The Raw of coloniality socio-ontologically permeates, although it is not synonymous with the hyperexploitation of labor by capital and the subsequent spiritual alienation and empirical commodification of human experience, as indicative of ever prevalent socio-historical relations within the imperial mainstream of modernity, which are even more pronounced in its current guise of advanced neo-liberal capitalist globalization. “What is termed globalization is the culmination of a process that began with the constitution of America and colonial/modern Eurocentered capitalism as new global powers. One of the fundamental axes of this model of power is the social classification of the world’s population around the idea of race, a mental construction that expresses the basic experience of colonial domination and pervades the most important dimensions of global power, including its specific rationality: Eurocentrism. The racial axis has a colonial origin and character, but it has proven to be more durable and stable than the colonialism in whose matrix it was established. Therefore, the model of power that is globally hegemonic today presupposes an element of coloniality.” [3]
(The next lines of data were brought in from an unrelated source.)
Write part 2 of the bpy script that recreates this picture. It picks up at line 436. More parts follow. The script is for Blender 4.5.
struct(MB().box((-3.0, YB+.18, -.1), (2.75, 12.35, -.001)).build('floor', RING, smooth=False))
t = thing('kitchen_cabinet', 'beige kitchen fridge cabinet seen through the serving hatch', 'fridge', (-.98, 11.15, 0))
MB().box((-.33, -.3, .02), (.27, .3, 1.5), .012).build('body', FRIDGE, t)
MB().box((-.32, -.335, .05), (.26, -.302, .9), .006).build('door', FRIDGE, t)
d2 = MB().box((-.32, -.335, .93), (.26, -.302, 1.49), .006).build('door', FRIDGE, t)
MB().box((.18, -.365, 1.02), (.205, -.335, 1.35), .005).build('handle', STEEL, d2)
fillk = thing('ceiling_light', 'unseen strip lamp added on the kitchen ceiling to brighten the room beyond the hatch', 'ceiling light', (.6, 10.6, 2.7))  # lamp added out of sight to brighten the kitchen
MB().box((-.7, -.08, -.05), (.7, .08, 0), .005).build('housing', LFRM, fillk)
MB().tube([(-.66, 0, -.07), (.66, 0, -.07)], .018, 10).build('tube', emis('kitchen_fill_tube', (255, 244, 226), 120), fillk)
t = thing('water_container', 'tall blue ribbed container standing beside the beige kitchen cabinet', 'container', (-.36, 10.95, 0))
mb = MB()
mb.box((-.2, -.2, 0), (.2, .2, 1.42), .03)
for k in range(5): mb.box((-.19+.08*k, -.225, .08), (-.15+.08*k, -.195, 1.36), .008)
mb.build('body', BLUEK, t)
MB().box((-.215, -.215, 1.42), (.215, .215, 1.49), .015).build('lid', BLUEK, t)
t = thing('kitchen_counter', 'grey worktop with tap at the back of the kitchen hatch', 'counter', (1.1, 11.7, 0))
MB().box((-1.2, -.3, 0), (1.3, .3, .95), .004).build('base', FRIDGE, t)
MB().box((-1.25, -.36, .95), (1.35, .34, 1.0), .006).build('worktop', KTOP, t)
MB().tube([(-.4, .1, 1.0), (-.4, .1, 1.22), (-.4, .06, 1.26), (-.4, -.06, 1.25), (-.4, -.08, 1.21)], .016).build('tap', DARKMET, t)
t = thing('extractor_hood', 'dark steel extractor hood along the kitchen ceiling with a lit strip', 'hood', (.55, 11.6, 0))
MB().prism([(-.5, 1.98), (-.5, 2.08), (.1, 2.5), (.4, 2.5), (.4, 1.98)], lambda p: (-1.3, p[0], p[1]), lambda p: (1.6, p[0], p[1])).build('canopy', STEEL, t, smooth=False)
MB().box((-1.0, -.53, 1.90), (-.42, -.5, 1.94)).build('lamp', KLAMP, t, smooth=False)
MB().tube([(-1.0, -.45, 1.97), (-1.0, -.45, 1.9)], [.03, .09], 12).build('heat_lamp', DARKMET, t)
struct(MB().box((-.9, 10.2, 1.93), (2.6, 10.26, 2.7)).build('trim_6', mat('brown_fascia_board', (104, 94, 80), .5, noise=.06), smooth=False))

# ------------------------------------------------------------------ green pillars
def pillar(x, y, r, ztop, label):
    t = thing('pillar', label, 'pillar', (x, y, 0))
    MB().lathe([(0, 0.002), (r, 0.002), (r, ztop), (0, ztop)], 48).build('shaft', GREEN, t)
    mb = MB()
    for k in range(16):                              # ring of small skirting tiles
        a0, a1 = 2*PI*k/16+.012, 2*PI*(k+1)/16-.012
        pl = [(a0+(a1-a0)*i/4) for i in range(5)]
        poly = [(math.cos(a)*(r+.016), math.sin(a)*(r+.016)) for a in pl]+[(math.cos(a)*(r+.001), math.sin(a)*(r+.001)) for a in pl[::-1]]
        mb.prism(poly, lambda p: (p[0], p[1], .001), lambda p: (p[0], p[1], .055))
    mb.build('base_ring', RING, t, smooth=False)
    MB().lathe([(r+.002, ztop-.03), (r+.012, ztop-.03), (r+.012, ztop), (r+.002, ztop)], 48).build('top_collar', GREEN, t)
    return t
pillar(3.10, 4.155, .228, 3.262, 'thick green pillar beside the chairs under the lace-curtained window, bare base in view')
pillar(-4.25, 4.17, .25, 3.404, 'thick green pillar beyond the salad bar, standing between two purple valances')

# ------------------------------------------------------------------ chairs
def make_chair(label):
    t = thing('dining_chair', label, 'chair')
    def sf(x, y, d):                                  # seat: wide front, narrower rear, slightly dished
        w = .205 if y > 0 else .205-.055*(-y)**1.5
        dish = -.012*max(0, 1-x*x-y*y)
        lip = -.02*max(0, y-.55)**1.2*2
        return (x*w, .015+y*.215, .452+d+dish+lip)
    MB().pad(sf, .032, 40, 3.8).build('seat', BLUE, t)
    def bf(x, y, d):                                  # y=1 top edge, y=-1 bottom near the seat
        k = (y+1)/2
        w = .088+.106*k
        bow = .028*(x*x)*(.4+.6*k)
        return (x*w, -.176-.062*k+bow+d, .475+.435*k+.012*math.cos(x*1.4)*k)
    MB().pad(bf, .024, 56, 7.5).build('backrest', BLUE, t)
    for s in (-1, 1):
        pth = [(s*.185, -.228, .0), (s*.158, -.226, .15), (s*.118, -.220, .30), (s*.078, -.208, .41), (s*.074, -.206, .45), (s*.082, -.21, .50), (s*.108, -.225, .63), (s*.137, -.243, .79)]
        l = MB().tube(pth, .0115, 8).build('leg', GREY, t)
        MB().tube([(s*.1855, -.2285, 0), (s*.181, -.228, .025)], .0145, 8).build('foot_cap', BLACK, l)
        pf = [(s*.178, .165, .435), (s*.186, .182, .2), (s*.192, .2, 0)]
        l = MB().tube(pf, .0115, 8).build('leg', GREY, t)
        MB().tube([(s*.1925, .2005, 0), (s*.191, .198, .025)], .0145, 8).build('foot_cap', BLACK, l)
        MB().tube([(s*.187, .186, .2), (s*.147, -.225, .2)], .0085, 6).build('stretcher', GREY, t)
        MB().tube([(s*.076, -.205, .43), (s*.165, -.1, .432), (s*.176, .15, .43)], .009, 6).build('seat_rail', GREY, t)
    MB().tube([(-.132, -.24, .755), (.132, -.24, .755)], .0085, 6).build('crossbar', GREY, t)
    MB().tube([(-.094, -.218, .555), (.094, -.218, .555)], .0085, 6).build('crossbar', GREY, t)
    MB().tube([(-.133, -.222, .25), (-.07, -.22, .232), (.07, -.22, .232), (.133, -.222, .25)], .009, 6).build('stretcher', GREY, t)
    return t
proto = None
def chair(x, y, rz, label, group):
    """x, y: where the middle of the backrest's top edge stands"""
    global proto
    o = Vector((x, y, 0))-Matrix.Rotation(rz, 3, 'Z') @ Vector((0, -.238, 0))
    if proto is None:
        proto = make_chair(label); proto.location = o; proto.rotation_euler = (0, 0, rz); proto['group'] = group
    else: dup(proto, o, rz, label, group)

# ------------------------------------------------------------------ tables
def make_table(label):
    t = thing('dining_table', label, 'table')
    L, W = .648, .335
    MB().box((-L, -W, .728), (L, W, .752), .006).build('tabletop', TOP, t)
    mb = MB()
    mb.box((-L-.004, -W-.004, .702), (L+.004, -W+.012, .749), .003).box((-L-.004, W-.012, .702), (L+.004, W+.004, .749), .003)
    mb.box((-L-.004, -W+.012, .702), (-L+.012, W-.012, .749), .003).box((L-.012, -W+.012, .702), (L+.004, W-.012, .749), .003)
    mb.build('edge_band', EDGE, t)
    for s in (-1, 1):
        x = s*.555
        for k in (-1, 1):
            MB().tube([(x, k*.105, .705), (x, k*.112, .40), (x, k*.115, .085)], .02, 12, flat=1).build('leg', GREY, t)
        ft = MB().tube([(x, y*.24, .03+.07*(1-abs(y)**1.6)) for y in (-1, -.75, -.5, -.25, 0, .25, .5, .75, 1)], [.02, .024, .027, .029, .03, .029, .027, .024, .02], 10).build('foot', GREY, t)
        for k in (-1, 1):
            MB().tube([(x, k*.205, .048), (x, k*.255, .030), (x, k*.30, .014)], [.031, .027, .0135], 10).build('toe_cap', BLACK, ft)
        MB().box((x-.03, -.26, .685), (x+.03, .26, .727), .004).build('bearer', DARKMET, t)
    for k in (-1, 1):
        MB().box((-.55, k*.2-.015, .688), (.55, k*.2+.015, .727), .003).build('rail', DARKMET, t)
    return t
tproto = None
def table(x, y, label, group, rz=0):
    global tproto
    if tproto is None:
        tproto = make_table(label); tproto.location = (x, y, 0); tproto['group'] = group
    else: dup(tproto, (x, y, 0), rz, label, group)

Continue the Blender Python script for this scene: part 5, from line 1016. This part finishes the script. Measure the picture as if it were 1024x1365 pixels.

Indeed, coloniality in the Raw implicates modernity as an ever-widening circumference of inscribed violence that binds structural-inert racist dehumanization to unprecedented cultural proliferations as passive social intermediations with the world, coercing human ‘being’ towards spiritual abdication of human subjectivity.

Coloniality in the Raw is thus located precisely in merciless proximity to the Real of a lived historical gravity binding western imperialist power and the Black Diaspora together as an imperial topographical coherence of biopolitical alterity. “This relation, in effect, as a real antagonism, is in no way reducible to the practico-inert ensemble of the process of exploitation: but it cannot be regarded as a genuine reciprocal praxis of struggle since it pits against one another series still paralyzed by alterity.” [4] Such paralysis of alterity ensures a coerced absence of intersubjective resonance of human ‘being’ and social recognition amongst human community within Empire mediated by structural-inert violence as prefigured by the lived experience of “the African-American”, who “suffers a more insuperable kind of subjugation than would be true under pure colonialism: he cannot sever his ties with his rulers and go his own way.” [5]

And yet, as the Douglassian anti-slavery dialectic [6] suggests, emancipatory praxis initiates irreconcilable historical momentum towards transforming an exceptional antagonism into an exceptional antagonistic reciprocity, thus overcoming the socio-ontological paralysis of biopolitical alterity, enabling potentialities for an insurgent geonational trajectory of unremitting confrontation with western imperialist power, even while simultaneously coexisting in unrelentingly close and indivisible geoterritorial proximity.


[1] “the wretched of the earth are precisely the only people capable of transforming life, and who change it every day towards feeding, clothing and housing the whole of humanity.” Jean-Paul Sartre, Critique of Dialectical Reason Vol.1, (London: Verson, 1960, 1991) p.241. Modified translation my own. Frantz Fanon, The Wretched of the Earth, (New York: Grove Press, 1961, 1963).

[2] “The first work of slavery is to mar and deface those characteristics of its victims which distinguish men from things, and persons from property. Its first aim is to destroy all sense of high moral and religious responsibility. It reduces man to a mere machine.” Frederick Douglass, “The Nature of Slavery”, My Bondage and My Freedom, (New York: Barnes & Noble Classics, 1850, 1855, 2005) pp.328-9.

[3]Anibal Quijano, “Coloniality of Power, Eurocentrism and Latin America.” Coloniality At Large, edited by Mabel Morana, Enrique Dussel and Carlos A. Juaregui, (Durham: Duke University Press, 2008) p.181

[4] Sartre, Critique of Dialectical Reason Vol.1, p.730.

[5] Harold Cruse, Rebellion or Revolution, (New York: Apollo Editions, 1968) p.70.

[6] Frederick Douglass, Life and Times of Frederick Douglass, (New York: Collier Books, 1892, 1962) pp.134-144.